To sway opinion, White Sox’ Tony La Russa needed to look sharp early. He hasn’t.

The sample size is too small to say the manager is in over his head. But public perception doesn’t care about that.

SHARE To sway opinion, White Sox’ Tony La Russa needed to look sharp early. He hasn’t.
White Sox manager Tony La Russa criticized rookie Yermin Mercedes for swinging on a 3-0 count Monday with the Sox leading the Twins 15-4.

White Sox manager Tony La Russa has come under fire for some of his in-game decisions this season.

Steph Chambers/Getty Images

“Bad optics’’ is business-speak for anything that negatively affects the public perception of a business or a person. We used to say, “Who told you those pants were a good idea?” Now we just say, “Bad optics, Mr. Smithers.’’

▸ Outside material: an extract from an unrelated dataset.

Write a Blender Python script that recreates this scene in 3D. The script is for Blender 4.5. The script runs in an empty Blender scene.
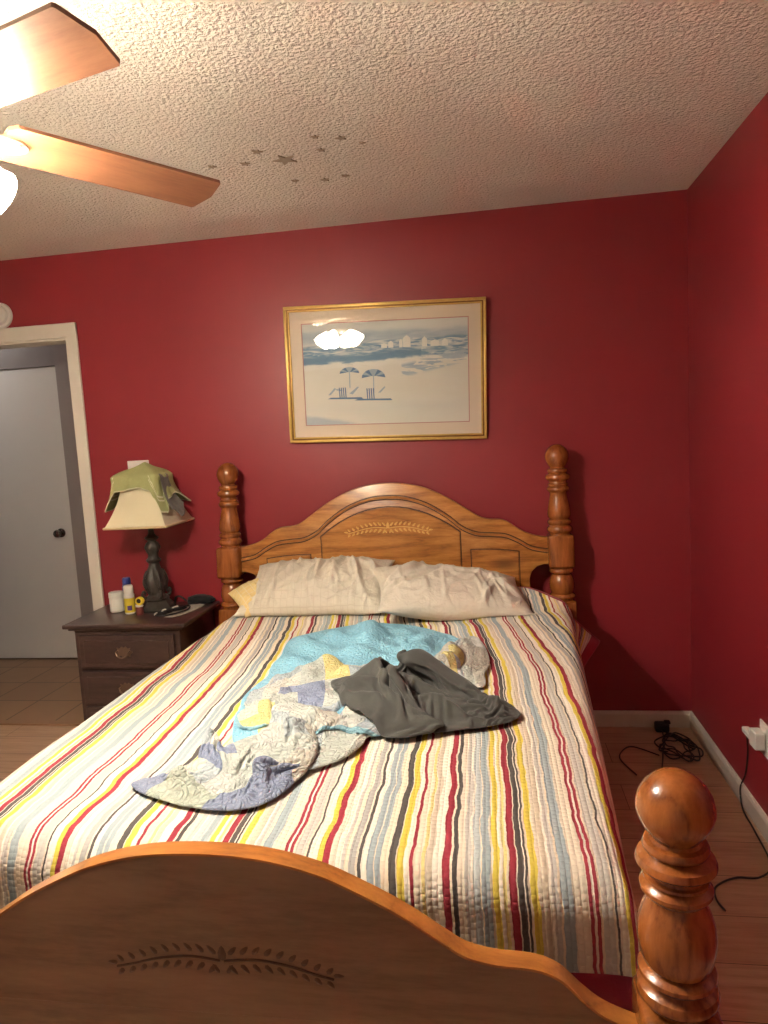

Whatever you want to call Tony La Russa’s foggy, meandering journey to admitting he didn’t know a new Major League Baseball rule, it wasn’t good for him or the White Sox.

It happened during a recent postgame Zoom news conference, and it was painful viewing — the thin, reedy voice, the faraway look, the overall befuddlement. At a minimum, the Sox have a perception problem with their manager, which means they have a problem with their manager. There’s no use trying to distinguish between the two.

Let’s not make this into a discussion of whether people on the other side of 75 are capable of doing jobs as big and taxing as La Russa’s. Let’s not because it’s unfair to paint with a broad brush, and let’s not because I don’t want to get hit over the head with a barrage of broad brushes. Let’s limit this to the 76-year-old La Russa’s ability to manage the Sox.

Is he capable of a job that has brought many younger men to their knees?

The sample size is too small to say he definitively can’t. Anybody can have several bad moments over a 30-game span. The issue for La Russa and the Sox is that there was always going to be very little room for error in the public-perception category. It’s why it hasn’t taken long for perception to start galloping toward reality: If it doesn’t look like the skipper knows what he’s doing, maybe it’s because he doesn’t. If he looks doddering, maybe it’s because he is.

Unfair? Fair or unfair doesn’t matter here. What matters is our new friend “optics.’’ There’s no rush to judgment. There’s only judgment.

In a 1-0 loss to the Reds on Wednesday, La Russa didn’t know he could have used someone other than closer Liam Hendriks as a 10th-inning baserunner. The new extra-inning rule states that the spot in the order that makes the last out of the previous inning becomes the designated runner at second base — unless the person in that spot had been the pitcher. It means that La Russa could have used Jose Abreu instead of Hendriks, who had been a baserunner just once before in his 11-year career. After the game, a reporter had to inform the manager of that.

It’s incriminating that nobody on La Russa’s staff had filled him in. But the coaching staff isn’t standing in the spotlight. La Russa is. So there he was Wednesday, very much alone, looking like someone who calls for a ride at 3 a.m. but can’t describe where he is.

“I’ll re-read that situation,” he said to The Athletic’s James Fegan, who told the manager of the rule during the news conference. “I’m guessing you know the rules better. Now I know.”

Boy, oh, boy.

There have been several other occasions that the manager has goofed up. In a game in late April, he kept starter Lucas Giolito in for too long, and a 2-1 lead over the last-place Tigers turned into a 5-2 loss. Afterward, Giolito said he was tired. La Russa admitted he wasn’t aware of it. He did something similar with Matt Foster earlier in the month.

But Wednesday’s mistake was the most public and damaging.

La Russa needed to start the season with synapses blazing and a youthful energy belying his age. He hasn’t come close to that standard. I don’t know if he can climb out of the hole he has dug for himself. But if the temperature of the city is any indication, not only are few people willing to extend him a hand, many are grabbing for shovels.

All this over a few bad-look moments? Yes. Public perception matters in a multibillion-dollar industry. In this case, it matters more because it involves the third-oldest manager in baseball history. It matters when that manager hasn’t been in a dugout since 2011.

One thing we can say with certainty is that Sox chairman Jerry Reinsdorf cares about public perception about as much as he cares about 14th century French poetry. But what if La Russa continues to struggle, dragging down a talented team with him? What’s larger, Reinsdorf’s desire for another World Series title or his loyalty to close friends? I’m not sure I want to find out the answer.

Plenty of people will disagree with my contention that it’s too early to judge La Russa. Plenty of Sox fans believe that a Hall of Fame manager shouldn’t be making the mistakes he already has made.

But we’ll know soon enough if his problems are passing or here to stay. Too much is at stake. The Sox are a talented team with aspirations of a big postseason push. A manager shouldn’t be allowed to get in the way of that. That’s not perception. That’s reality.